Modelling the unbalanced magnetic pull in eccentric-rotor electrical machines with parallel windings

摘要

This research work is focused on developing simple parametric models of the unbalanced magnetic pull produced in eccentric-rotor electrical machines. The influence of currents circulating in the parallel paths of the stator winding on the unbalanced magnetic pull is given the main attention. The interaction between these currents and those circulating in the rotor cage/damper winding is also considered.First, a parametric force model for an eccentric-rotor salient-pole synchronous machine is developed. The effects of the parallel stator windings are not considered in this model. Next, a low-order parametric force model is built for electrical machines equipped with parallel stator windings but operating without the rotor cage/damper winding.
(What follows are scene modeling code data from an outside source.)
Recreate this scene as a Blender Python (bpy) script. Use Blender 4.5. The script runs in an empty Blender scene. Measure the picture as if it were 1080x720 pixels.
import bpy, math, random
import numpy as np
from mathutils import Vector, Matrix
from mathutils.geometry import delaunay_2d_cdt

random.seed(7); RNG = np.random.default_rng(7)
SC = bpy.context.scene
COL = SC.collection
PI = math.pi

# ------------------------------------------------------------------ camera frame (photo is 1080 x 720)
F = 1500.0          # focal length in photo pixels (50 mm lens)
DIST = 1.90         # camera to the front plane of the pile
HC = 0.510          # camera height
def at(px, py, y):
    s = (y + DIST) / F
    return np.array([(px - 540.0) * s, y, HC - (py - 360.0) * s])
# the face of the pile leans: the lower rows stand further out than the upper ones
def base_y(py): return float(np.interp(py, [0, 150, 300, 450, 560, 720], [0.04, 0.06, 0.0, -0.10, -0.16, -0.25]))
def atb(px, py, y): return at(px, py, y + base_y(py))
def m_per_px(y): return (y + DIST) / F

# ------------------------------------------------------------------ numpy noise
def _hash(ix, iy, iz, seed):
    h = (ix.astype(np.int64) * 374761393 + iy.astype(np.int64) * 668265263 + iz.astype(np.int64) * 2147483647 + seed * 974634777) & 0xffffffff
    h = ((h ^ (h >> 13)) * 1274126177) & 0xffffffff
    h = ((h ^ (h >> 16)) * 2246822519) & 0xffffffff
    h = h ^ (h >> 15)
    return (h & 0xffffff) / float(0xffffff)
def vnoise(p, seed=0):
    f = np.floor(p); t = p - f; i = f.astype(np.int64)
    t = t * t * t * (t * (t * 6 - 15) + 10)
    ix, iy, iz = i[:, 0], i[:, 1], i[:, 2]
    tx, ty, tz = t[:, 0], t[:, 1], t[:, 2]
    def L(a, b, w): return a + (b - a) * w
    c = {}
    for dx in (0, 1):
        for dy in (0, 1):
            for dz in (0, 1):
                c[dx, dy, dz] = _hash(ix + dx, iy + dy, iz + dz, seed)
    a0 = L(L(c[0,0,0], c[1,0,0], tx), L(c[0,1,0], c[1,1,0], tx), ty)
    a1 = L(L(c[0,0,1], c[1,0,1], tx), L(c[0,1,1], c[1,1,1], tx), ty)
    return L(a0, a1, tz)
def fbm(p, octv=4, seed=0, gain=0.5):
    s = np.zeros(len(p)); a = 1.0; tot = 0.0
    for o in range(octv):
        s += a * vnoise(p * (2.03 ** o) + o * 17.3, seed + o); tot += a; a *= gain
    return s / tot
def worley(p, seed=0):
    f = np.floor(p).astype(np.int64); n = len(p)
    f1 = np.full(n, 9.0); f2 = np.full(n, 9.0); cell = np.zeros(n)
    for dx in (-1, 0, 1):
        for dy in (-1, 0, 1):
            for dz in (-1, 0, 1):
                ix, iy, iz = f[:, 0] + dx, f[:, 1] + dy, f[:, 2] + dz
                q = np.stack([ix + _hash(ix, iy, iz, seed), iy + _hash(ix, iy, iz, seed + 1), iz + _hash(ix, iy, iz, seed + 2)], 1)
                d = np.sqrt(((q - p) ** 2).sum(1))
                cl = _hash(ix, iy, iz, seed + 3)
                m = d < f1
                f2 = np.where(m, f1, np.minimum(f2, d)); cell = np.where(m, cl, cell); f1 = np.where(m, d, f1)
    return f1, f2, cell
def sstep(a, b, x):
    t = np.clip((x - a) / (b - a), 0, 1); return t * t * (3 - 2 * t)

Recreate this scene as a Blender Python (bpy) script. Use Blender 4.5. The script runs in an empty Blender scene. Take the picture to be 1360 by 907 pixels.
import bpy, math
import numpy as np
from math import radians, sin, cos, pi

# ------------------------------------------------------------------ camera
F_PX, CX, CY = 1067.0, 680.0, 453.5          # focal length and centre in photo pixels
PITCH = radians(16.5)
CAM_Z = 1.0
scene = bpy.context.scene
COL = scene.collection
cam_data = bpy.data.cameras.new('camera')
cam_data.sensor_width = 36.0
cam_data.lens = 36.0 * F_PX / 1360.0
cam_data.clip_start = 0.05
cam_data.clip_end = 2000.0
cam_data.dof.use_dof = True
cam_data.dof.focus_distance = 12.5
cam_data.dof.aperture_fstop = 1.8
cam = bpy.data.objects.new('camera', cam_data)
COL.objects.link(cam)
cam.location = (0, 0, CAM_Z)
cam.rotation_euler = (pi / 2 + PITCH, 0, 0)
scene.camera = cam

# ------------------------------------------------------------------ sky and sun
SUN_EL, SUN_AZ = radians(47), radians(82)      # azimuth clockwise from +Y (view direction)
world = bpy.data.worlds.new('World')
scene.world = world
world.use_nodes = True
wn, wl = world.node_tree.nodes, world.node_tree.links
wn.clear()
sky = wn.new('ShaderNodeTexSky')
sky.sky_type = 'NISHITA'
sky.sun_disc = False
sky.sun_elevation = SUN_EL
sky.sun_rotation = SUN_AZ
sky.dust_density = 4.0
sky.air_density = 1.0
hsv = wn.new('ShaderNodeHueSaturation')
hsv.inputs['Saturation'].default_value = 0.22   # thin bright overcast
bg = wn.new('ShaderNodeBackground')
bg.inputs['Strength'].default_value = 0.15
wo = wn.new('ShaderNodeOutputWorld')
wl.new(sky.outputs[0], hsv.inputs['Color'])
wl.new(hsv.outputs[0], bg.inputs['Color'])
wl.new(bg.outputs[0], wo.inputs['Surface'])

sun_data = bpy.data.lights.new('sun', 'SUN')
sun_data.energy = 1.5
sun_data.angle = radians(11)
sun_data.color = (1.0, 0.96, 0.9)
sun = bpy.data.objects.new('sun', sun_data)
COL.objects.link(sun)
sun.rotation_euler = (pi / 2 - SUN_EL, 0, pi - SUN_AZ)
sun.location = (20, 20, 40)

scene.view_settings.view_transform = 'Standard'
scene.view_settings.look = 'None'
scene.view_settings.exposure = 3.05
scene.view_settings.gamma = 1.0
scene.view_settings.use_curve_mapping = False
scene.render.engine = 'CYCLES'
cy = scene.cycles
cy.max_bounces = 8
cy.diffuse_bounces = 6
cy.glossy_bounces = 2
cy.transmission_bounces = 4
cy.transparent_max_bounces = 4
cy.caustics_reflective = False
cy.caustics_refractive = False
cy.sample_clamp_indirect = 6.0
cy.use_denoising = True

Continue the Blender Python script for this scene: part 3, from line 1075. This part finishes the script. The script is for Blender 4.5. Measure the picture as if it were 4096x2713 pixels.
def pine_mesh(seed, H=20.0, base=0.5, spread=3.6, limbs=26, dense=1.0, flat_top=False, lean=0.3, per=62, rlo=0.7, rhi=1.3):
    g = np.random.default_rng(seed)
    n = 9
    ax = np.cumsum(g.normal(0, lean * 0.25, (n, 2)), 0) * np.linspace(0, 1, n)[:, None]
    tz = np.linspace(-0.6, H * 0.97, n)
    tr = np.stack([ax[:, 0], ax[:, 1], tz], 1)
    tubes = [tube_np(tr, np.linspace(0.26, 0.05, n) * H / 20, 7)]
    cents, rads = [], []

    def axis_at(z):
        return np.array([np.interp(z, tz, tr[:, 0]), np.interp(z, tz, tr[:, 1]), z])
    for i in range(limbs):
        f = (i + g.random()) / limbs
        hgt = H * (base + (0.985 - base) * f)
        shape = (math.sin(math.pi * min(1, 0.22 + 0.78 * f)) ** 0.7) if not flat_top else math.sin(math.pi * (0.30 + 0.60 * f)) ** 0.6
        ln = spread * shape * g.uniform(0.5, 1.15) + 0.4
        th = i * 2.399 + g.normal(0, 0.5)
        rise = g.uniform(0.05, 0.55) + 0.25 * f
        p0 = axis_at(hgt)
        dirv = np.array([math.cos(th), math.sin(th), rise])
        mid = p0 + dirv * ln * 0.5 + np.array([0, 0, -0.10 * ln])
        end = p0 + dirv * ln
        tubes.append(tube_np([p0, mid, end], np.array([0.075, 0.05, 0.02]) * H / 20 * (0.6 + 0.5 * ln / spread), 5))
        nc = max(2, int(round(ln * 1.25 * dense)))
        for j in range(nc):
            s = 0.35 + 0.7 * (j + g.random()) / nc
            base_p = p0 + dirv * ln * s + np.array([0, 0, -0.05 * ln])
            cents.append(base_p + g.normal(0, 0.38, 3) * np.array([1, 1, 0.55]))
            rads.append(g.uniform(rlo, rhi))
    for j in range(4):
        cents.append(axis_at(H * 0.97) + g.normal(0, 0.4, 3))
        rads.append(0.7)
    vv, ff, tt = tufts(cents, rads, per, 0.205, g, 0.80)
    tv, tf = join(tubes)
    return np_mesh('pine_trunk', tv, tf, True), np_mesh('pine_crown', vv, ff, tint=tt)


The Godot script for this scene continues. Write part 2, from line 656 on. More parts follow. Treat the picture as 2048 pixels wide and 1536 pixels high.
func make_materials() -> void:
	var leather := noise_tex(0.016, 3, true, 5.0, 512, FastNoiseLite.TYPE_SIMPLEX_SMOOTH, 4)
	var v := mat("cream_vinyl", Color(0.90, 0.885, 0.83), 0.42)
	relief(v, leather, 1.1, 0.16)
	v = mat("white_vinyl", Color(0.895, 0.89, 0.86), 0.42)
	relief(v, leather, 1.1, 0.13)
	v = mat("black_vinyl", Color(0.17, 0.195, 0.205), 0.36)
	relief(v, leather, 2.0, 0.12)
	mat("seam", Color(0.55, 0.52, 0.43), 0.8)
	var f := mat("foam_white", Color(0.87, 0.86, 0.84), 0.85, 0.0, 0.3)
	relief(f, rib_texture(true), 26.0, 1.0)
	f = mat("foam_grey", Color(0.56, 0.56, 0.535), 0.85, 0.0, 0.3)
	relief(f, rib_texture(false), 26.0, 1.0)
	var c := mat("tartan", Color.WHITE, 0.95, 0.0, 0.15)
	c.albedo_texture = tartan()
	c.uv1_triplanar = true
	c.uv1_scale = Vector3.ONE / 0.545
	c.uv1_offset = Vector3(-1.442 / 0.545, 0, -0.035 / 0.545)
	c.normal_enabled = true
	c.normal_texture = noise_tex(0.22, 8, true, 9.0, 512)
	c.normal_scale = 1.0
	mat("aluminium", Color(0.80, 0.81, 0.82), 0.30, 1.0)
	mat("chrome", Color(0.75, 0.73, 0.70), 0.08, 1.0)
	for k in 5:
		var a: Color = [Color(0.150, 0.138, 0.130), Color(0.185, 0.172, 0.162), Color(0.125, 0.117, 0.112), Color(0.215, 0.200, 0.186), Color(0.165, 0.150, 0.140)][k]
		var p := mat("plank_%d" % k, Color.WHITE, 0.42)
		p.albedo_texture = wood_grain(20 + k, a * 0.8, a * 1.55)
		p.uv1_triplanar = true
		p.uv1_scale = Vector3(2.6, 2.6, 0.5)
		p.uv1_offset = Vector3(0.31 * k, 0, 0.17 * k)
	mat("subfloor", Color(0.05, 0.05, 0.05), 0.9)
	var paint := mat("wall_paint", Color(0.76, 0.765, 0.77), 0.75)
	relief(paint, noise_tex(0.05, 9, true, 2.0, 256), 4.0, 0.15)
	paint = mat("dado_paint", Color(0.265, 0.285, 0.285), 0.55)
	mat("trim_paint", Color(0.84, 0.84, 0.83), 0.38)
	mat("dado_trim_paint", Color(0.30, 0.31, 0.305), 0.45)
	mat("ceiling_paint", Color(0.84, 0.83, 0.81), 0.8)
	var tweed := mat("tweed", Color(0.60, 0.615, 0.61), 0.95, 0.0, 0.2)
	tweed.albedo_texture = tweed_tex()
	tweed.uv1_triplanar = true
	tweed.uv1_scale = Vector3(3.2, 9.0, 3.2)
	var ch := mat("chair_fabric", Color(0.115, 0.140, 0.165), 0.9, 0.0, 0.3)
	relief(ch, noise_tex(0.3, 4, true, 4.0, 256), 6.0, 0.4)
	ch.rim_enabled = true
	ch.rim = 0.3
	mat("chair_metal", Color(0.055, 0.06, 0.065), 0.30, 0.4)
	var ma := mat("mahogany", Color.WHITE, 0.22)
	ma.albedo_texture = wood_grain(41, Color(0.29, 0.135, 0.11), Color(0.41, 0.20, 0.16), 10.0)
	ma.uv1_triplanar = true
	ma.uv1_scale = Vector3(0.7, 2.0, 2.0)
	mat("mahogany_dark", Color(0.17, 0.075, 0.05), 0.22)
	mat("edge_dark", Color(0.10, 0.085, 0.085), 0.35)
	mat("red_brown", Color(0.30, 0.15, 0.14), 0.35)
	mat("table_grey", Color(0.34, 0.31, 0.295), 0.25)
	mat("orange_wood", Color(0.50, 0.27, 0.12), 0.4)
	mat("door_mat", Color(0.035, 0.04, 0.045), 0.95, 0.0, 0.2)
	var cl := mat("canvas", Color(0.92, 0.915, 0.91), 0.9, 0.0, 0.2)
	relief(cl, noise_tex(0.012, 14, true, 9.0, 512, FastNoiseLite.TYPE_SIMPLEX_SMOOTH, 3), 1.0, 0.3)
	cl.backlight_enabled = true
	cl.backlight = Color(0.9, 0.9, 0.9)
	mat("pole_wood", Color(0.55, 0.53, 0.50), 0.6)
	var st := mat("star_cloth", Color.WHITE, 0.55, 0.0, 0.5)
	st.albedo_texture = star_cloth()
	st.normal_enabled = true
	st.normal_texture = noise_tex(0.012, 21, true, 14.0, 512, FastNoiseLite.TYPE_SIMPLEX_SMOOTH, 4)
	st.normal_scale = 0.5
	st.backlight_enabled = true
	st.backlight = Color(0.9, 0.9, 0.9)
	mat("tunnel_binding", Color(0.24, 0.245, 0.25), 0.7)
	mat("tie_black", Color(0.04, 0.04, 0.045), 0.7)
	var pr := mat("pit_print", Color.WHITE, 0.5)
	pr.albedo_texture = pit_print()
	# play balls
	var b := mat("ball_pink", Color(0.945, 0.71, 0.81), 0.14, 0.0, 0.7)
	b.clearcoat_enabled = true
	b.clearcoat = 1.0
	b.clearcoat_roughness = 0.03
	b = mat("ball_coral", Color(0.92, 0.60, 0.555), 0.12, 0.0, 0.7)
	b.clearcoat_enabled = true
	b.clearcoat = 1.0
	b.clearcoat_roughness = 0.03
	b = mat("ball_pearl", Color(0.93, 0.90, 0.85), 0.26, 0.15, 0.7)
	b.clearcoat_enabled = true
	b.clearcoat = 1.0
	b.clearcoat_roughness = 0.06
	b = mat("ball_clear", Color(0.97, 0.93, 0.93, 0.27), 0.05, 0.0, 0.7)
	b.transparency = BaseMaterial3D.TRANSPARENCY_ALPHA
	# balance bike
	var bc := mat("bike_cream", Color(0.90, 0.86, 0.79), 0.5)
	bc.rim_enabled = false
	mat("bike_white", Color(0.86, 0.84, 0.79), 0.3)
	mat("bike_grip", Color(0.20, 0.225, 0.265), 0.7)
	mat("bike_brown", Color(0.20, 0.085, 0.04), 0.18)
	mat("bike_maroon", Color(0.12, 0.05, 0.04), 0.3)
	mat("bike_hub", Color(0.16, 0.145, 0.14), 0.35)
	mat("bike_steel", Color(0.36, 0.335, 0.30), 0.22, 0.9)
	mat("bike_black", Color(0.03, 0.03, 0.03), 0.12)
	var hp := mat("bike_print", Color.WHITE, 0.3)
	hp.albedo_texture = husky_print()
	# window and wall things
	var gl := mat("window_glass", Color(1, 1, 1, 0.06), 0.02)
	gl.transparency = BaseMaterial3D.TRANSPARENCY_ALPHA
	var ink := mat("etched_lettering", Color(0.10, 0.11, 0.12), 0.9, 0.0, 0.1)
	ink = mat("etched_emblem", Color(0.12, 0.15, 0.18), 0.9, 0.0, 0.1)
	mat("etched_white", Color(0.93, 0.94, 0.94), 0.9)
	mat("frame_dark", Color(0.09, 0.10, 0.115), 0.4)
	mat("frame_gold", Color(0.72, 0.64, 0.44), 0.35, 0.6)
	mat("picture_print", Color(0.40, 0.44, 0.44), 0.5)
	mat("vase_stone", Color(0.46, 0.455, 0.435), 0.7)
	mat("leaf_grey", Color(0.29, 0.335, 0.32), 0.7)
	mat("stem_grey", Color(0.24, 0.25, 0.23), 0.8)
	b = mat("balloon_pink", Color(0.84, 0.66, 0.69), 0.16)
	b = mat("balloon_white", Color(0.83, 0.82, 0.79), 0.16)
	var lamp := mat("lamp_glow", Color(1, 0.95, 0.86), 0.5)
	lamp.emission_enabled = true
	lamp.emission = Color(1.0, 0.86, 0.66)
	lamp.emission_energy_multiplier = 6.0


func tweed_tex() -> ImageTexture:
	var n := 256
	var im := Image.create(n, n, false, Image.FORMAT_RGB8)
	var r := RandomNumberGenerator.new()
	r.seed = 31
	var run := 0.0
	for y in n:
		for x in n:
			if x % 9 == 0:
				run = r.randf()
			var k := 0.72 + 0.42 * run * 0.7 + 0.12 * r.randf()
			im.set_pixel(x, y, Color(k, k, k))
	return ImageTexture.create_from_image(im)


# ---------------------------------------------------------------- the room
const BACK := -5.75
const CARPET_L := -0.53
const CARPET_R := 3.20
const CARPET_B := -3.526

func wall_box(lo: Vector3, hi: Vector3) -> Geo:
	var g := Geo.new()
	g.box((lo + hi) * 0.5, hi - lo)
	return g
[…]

This force model is applicable to salient-pole synchronous machines as well as to induction motors. And finally, a special force model is developed for electrical machines furnished with parallel paths both in the rotor and stator windings. This model accounts for the equalising currents circulating in the rotor and stator windings and also for the interaction between these currents. This third force model can be applied to a salient-pole synchronous machine and to an induction machine. The parameters of the force models are estimated from the results of numerical simulations applying a soft-computing-based estimation program. All the developed force models with the estimated parameters demonstrate a very good performance in a wide whirling frequency range.The effects of parallel paths in the rotor and stator windings on the unbalanced magnetic pull are investigated numerically. The acquired results reveal that the total unbalanced magnetic pull and its constituents related to the fundamental magnetic field and slotting are strongly affected by the presence of parallel paths in the stator winding. However, unlike the rotor cage, parallel stator windings may instigate anisotropy in the unbalanced magnetic pull. In such cases, the results of the numerical impulse response test may differ significantly from the conventional calculation results. It is also shown that, despite the fact that the number of parallel paths in the stator is often substantially lower than the number of parallel paths in the rotor, parallel stator windings may still provide a more efficient UMP mitigation than the rotor cage/damper winding.